> A user compiling from source or using a distribution's package manager is unambiguously less harmful than having them rely on opaque binaries.
The question I have is: Is that really his argument? Because I guess I missed it. Please read it again, and then again. Because I think you may be seeing what you want to see. See my discussion re: the Rashomon quality of his writing.
The blog entry that really hit home for me re: what Drew is really about was "A megacorp is not your dream job". Drew, as far as I know, isn't speaking from some deep well of experience or knowledge ("I worked for Google and let me tell you..."). He also never makes an argument. After awhile you realize he's not really saying anything at all. It's fundamentally contentless (like this entry "bleh"). It's all just vibes, like Fox News's opinion journalism or Trump is just vibes.
Yes, that is his argument. I reread the post when you contested the first time, and I reread it again now, and it is unambiguously his argument.
> Drew, as far as I know, isn't speaking from some deep well of experience or knowledge
He worked for SpaceX, which is a multi-billion dollar company.

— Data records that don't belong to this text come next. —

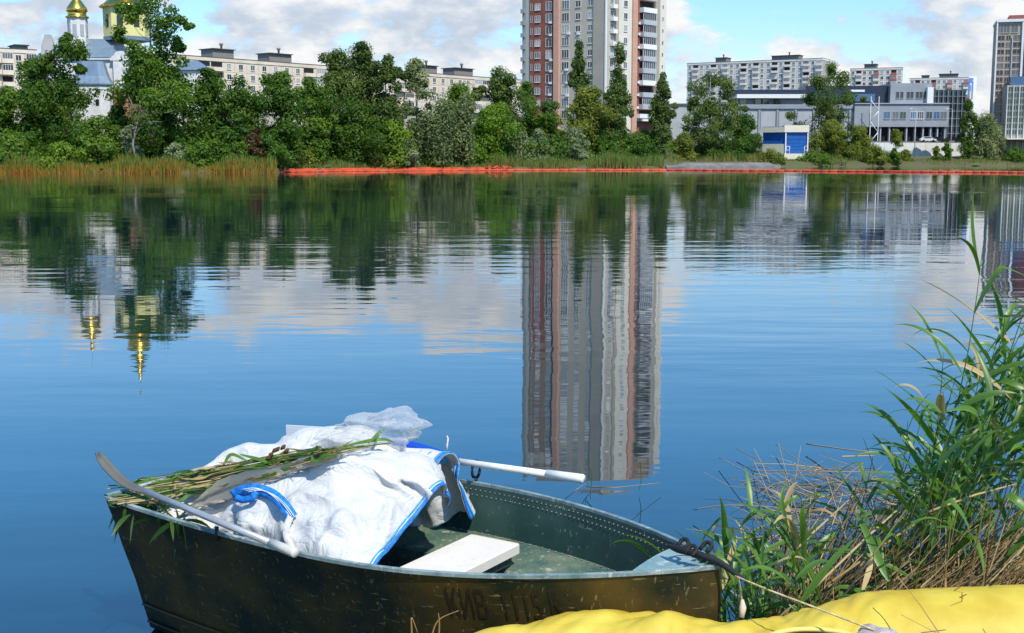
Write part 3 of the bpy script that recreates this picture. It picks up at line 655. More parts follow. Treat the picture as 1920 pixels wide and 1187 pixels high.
def church():
    D = 205.; zb = 3.
    t = thing('church', 'white brick church with blue metal roofs, gold dome and yellow belfry', 'church', (PX(190, D), D, zb))
    S = D / FPX
    def X(p): return PX(p, D)
    def Z(y): return PZ(y, D)
    x0, x1 = X(74), X(240); zr = Z(112); w = x1 - x0
    # nave walls: white over a brick plinth
    MB().box((x0, D, zb), (x1, D + 11, Z(168))).build('plinth', 'church_brick', t)
    MB().box((x0 + .05, D + .06, Z(167.9)), (x1 - .05, D + 10.9, zr)).build('nave_wall', 'church_white', t)
    o = MB(); o.box((x0 - .25, D - .3, zr), (x1 + .25, D + 11.3, zr + .35)); o.build('cornice', 'church_white', t)
    yt = Z(69)
    o = MB(); zc = zr + .36; rr = [(x0 - .35, D - .4), (x1 + .35, D - .4), (x1 + .35, D + 11.4), (x0 - .35, D + 11.4)]
    mid = [(x0 + .8, D + 1.6), (x1 - 2.6, D + 1.6), (x1 - 2.6, D + 9.4), (x0 + .8, D + 9.4)]; tp = [(X(150), D + 3.6), (X(208), D + 3.6), (X(208), D + 7.5), (X(150), D + 7.5)]
    o.prism(rr, zc, zc + 1.5, top=mid); o.prism(mid, zc + 1.5, yt, top=tp); o.build('roof', 'church_roof', t)
    def gable(cx, hw, zlo, zhi, y, nm, mat):                    # curved baroque gable
        pts = [(-1, 0), (-1, .25), (-.82, .45), (-.62, .55), (-.48, .85), (-.2, .98), (.2, .98), (.48, .85), (.62, .55), (.82, .45), (1, .25), (1, 0)]
        V = [(cx + a * hw, yy, zlo + b * (zhi - zlo)) for yy in (y, y + .5) for a, b in pts]; n = len(pts)
        return MB().add(V, [tuple(range(n)), tuple(range(n, 2 * n))[::-1]] + [(i, i + n, (i + 1) % n + n, (i + 1) % n) for i in range(n)]).build(nm, mat, t)
    gable(X(98), 2.3, zb + 6, Z(62), D - .6, 'gable', 'church_grey'); gable(X(232), 1.7, zr - .2, Z(96), D - .7, 'gable', 'church_white')
    MB().box((X(217), D - .65, zb), (X(245), D - .05, Z(168))).build('buttress_plinth', 'church_brick', t); MB().box((X(217.5), D - .62, Z(167.8)), (X(244.5), D - .06, zr - .25)).build('buttress', 'church_white', t)
    # apse with its own bell-shaped roof
    ax0, ax1 = X(158), X(215)
    apse = [(ax0, D - 3.4), (ax1 - 1.2, D - 3.4), (ax1, D - 2.4), (ax1, D - .7), (ax0 - 1.2, D - .1), (ax0 - 1.2, D - 2.4)]
    MB().prism(apse, zb, Z(161)).build('apse_wall', 'church_white', t)
    c = np.array([(ax0 + ax1) / 2, D - 1.0]); sc = lambda k, dx=0: [tuple(c + (np.array(p) - c) * k + np.array([dx, 0])) for p in apse]
    o = MB(); z1 = Z(161); o.prism(sc(1.1), z1, z1 + .2); o.prism(sc(1.1), z1 + .2, z1 + 1.4, top=sc(.86)); o.prism(sc(.86), z1 + 1.4, z1 + 3.8, top=sc(.62, -.1)); o.build('apse_roof', 'church_roof', t)
    MB().box((X(193), D - 3.5, Z(199)), (X(199), D - 3.38, Z(188))).build('apse_window', 'pane_dark', t)
    def drum(cx, y, r, za, zbm, mat, nm, n=8):
        a0 = math.pi / n; poly = [(cx + r * math.cos(a0 + 2 * math.pi * i / n), y + r * math.sin(a0 + 2 * math.pi * i / n)) for i in range(n)]
        return MB().prism(poly, za, zbm).build(nm, mat, t)
    # small white drum with gold onion
    cx, y, r = X(142), D + 2.6, 1.62
    d = drum(cx, y, r, zr, Z(30.5), 'church_white', 'white_drum')
    for i in range(8):
        a = 2 * math.pi * i / 8; px_, py_ = cx + (r * .925) * math.cos(a), y + (r * .925) * math.sin(a)
        q = MB(); q.box((-.32, -.06, 0), (.32, .06, 1.9)); me = q.mesh('drum_window', 'office_pale'); link('drum_window', me, d, (px_, py_, Z(66)), a + math.pi / 2)
    MB().lathe((cx, y, Z(30.4)), [(1.85, 0), (1.9, .2), (1.5, .3), (1.5, .95), (1.7, 1.05), (1.72, 1.3), (1.55, 1.7), (1.05, 2.4), (.6, 3.0), (.35, 3.6), (.28, 4.4), (.42, 4.6), (.45, 4.9), (.2, 5.3), (.05, 5.8), (.05, 7.0)], 20).build('gold_dome', 'gold', t)
    # yellow octagonal belfry with gold roof and spire
    cx, y, r = X(225), D + 5.2, 3.72
    d = drum(cx, y, r, Z(69), Z(7), 'church_yellow', 'belfry'); drum(cx, y, r * 1.02, Z(72), Z(64.5), 'church_roof', 'belfry_base')
    for i in range(8):
        a = 2 * math.pi * i / 8; q = MB(); w2, h2 = .5, 2.1
        pts = [(-w2, 0), (w2, 0), (w2, h2 - .4), (w2 * .7, h2 - .1), (0, h2), (-w2 * .7, h2 - .1), (-w2, h2 - .4)]
        V = [(p[0], yy, p[1]) for yy in (-.06, .06) for p in pts]; n = 7
        q.add(V, [tuple(range(n)), tuple(range(n, 2 * n))[::-1]] + [(k, k + n, (k + 1) % n + n, (k + 1) % n) for k in range(n)])
        link('arched_window', q.mesh('arched_window', 'pane_dark'), d, (cx + r * .925 * math.cos(a), y + r * .925 * math.sin(a), Z(47)), a + math.pi / 2)
    MB().lathe((cx, y, Z(8)), [(4.3, 0), (4.3, .2), (3.6, .6), (2.7, 1.5), (1.9, 2.1), (1.7, 2.5), (1.9, 2.8), (2.1, 3.3), (2.0, 3.9), (1.4, 4.8), (.7, 5.6), (.35, 6.4), (.25, 7.2), (.4, 7.5), (.4, 7.8), (.08, 8.2), (.08, 11.)], 20).build('gold_roof', 'gold', t)
    x2 = X(372); MB().box((X(310), D + 4, zb), (x2, D + 12, Z(128))).build('side_chapel', 'church_white', t)
    MB().prism([(X(306), D + 3.6), (X(376), D + 3.6), (X(376), D + 12.4), (X(306), D + 12.4)], Z(128), Z(108), top=[(X(328), D + 7), (X(352), D + 7), (X(352), D + 9), (X(328), D + 9)]).build('side_roof', 'church_roof', t)
church()

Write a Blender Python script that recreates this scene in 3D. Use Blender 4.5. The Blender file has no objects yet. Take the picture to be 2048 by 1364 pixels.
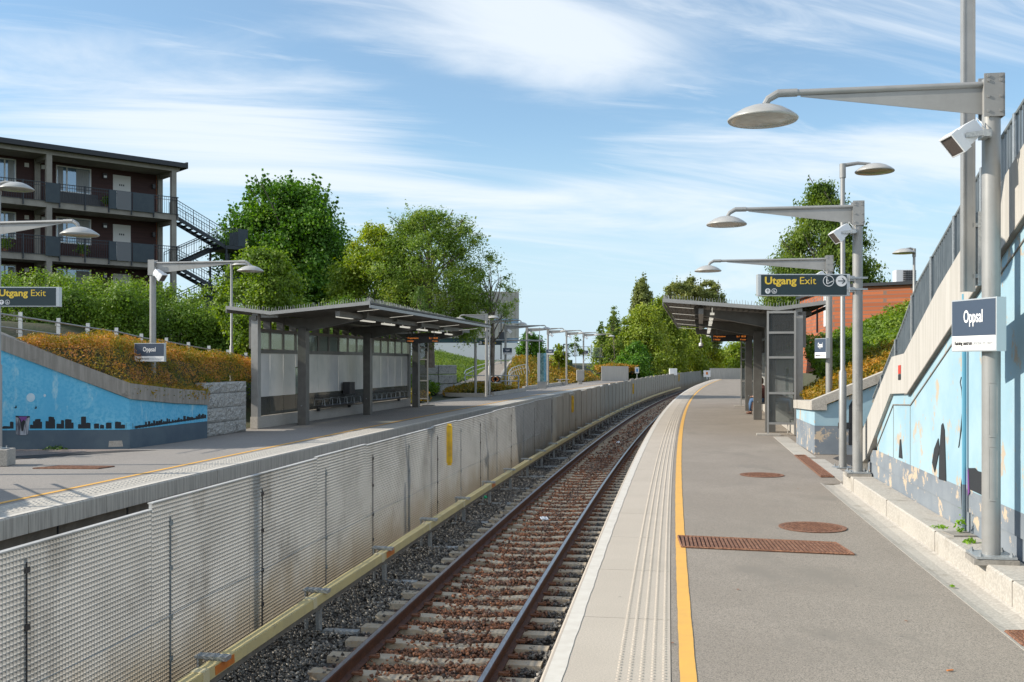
import bpy, math, random
import numpy as np
from mathutils import Vector
R = math.radians
sc = bpy.context.scene
col = sc.collection
random.seed(7)

# ------------------------------------------------------------------ camera
cd = bpy.data.cameras.new('camera'); cam = bpy.data.objects.new('camera', cd); col.objects.link(cam)
cam.location = (0, 0, 2.0); cam.rotation_euler = (R(90), 0, 0)
cd.sensor_width = 36; cd.lens = 36 * 1990 / 2048; cd.shift_y = 43 / 2048
cd.clip_start = 0.1; cd.clip_end = 6000
sc.camera = cam
# ------------------------------------------------------------------ light
SUN_AZ = math.atan2(-0.06, -1.0)          # direction towards the sun, world XY angle
SUN_EL = R(30)
sv = Vector((math.cos(SUN_AZ) * math.cos(SUN_EL), math.sin(SUN_AZ) * math.cos(SUN_EL), math.sin(SUN_EL)))
w = bpy.data.worlds.new('World'); sc.world = w; w.use_nodes = True
nt = w.node_tree; N = nt.nodes; L = nt.links
bg = N['Background']
sky = N.new('ShaderNodeTexSky'); sky.sky_type = 'NISHITA'; sky.sun_disc = False
sky.sun_elevation = SUN_EL; sky.sun_rotation = math.atan2(sv.x, sv.y)
sky.altitude = 100; sky.air_density = 1.0; sky.dust_density = 0.3; sky.ozone_density = 3.0
tc = N.new('ShaderNodeTexCoord')
sep = N.new('ShaderNodeSeparateXYZ'); L.new(tc.outputs['Generated'], sep.inputs[0])
def M(op, a, b=None, c=None, tree=nt):
    n = tree.nodes.new('ShaderNodeMath'); n.operation = op
    for i, v in enumerate((a, b, c)):
        if v is None: continue
        if isinstance(v, (int, float)): n.inputs[i].default_value = v
        else: tree.links.new(v, n.inputs[i])
    return n.outputs[0]
zc = M('ADD', M('MAXIMUM', sep.outputs['Z'], 0.0), 0.16)
cu = M('DIVIDE', sep.outputs['X'], zc); cv = M('DIVIDE', sep.outputs['Y'], zc)
def cloud(su, sv_, rot, det, lo, hi, seed, dist=0.4, rough=0.55, bias=None):
    cb = N.new('ShaderNodeCombineXYZ'); L.new(cu, cb.inputs[0]); L.new(cv, cb.inputs[1])
    mp = N.new('ShaderNodeMapping'); mp.inputs['Rotation'].default_value = (0, 0, rot)
    mp2 = N.new('ShaderNodeMapping'); mp2.inputs['Scale'].default_value = (su, sv_, 1); mp2.inputs['Location'].default_value = (seed, seed * .7, seed * .3)
    L.new(cb.outputs[0], mp.inputs[0]); L.new(mp.outputs[0], mp2.inputs[0])
    nz = N.new('ShaderNodeTexNoise'); nz.inputs['Scale'].default_value = 1; nz.inputs['Detail'].default_value = det
    nz.inputs['Roughness'].default_value = rough; nz.inputs['Distortion'].default_value = dist
    L.new(mp2.outputs[0], nz.inputs['Vector'])
    mr = N.new('ShaderNodeMapRange'); mr.interpolation_type = 'SMOOTHSTEP'
    mr.inputs[1].default_value = lo; mr.inputs[2].default_value = hi
    L.new(M('ADD', nz.outputs[0], bias) if bias else nz.outputs[0], mr.inputs[0]); return mr.outputs[0]
SEED = 17.1
# broad cirrus banks placed by direction (east-west and up tangents of the northern sky)
ya = M('MAXIMUM', M('ABSOLUTE', sep.outputs['Y']), .05); tu = M('DIVIDE', sep.outputs['X'], ya); tv = M('DIVIDE', sep.outputs['Z'], ya)
bias = None
for (u0, v0, su_, sv2, an, amp) in ((-.38, .265, .25, .060, -.20, .22), (-.20, .205, .20, .028, -.16, .12), (.03, .350, .26, .048, -.10, .26), (.10, .300, .12, .035, -.1, .14), (.42, .35, .22, .05, -.10, .10), (.34, .198, .26, .030, .04, .26), (.14, .225, .10, .016, .16, .12), (-.02, .190, .15, .018, 0, -.22),
                                    (-.08, .170, .16, .010, -.08, .12), (.30, .255, .20, .022, .06, -.26), (.24, .305, .16, .022, -.05, -.12), (-.42, .365, .24, .022, 0, -.22), (-.06, .275, .14, .022, -.30, -.22), (-.02, .225, .10, .022, -.1, -.24), (-.1, .13, .5, .016, 0, -.1), (.02, .135, .25, .008, -.01, .12)):
    du = M('SUBTRACT', tu, u0); dv = M('SUBTRACT', tv, v0); ca, sa = math.cos(an), math.sin(an)
    a_ = M('DIVIDE', M('ADD', M('MULTIPLY', du, ca), M('MULTIPLY', dv, sa)), su_); b_ = M('DIVIDE', M('SUBTRACT', M('MULTIPLY', dv, ca), M('MULTIPLY', du, sa)), sv2)
    e_ = M('MULTIPLY', M('EXPONENT', M('MULTIPLY', M('ADD', M('MULTIPLY', a_, a_), M('MULTIPLY', b_, b_)), -.8)), amp)
    bias = e_ if bias is None else M('ADD', bias, e_)
c1 = cloud(0.42, 1.8, R(-12), 7, .44, .78, SEED, 1.3, .60, M('MULTIPLY', bias, .85))
c2 = cloud(1.1, 3.6, R(-20), 7, .44, .82, SEED * 2.7, 1.6, .62, M('MULTIPLY', bias, .6))
# small cumulus low over the horizon
cbz = N.new('ShaderNodeMapping'); cbz.inputs['Scale'].default_value = (5.5, 5.5, 14); cbz.inputs['Location'].default_value = (2.2, 0, 1.4)
L.new(tc.outputs['Generated'], cbz.inputs[0])
nz = N.new('ShaderNodeTexNoise'); nz.inputs['Scale'].default_value = 1.0; nz.inputs['Detail'].default_value = 6; nz.inputs['Roughness'].default_value = .55
L.new(cbz.outputs[0], nz.inputs['Vector'])
mr3 = N.new('ShaderNodeMapRange'); mr3.interpolation_type = 'SMOOTHSTEP'; mr3.inputs[1].default_value = .50; mr3.inputs[2].default_value = .62
L.new(nz.outputs[0], mr3.inputs[0])
band = N.new('ShaderNodeMapRange'); band.interpolation_type = 'SMOOTHSTEP'; band.inputs[1].default_value = .16; band.inputs[2].default_value = .06
L.new(sep.outputs['Z'], band.inputs[0])
c3 = M('MULTIPLY', mr3.outputs[0], band.outputs[0])
fade = N.new('ShaderNodeMapRange'); fade.interpolation_type = 'SMOOTHSTEP'; fade.inputs[1].default_value = .03; fade.inputs[2].default_value = .14
L.new(sep.outputs['Z'], fade.inputs[0])
cc = M('MULTIPLY', M('MAXIMUM', M('MULTIPLY', c1, .74), M('MULTIPLY', c2, .5)), fade.outputs[0])
cc = M('ADD', M('MAXIMUM', cc, M('MULTIPLY', c3, .55)), 0.14)
mx = N.new('ShaderNodeMix'); mx.data_type = 'RGBA'; mx.inputs['B'].default_value = (6.4, 6.9, 7.4, 1)
hs = N.new('ShaderNodeHueSaturation'); hs.inputs['Saturation'].default_value = 1.0; hs.inputs['Value'].default_value = .98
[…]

Oh yeah? Guess I'm too thick to get it then. FWIW, I don't see him ever mention reproducible binaries, and I don't see that post as being especially in favor of users compiling from source.
> He worked for SpaceX, which is a multi-billion dollar company.
I'm not sure what point you're trying to make? And I'm afraid you may be missing mine. He doesn't talk about his SpaceX experience in the post, and that fact only goes to underline my point. What he's talking about is not his experience, at least as far as we can discern, rather it's about the vibey-ness of the thing (Drew: "We all know Megacorps are evil...").
(And, wow, the fact he worked for SpaceX is hilarious given his views on FOSS. Tesla/SpaceX are terrible re: FOSS. Much, much worse than any FAANG.)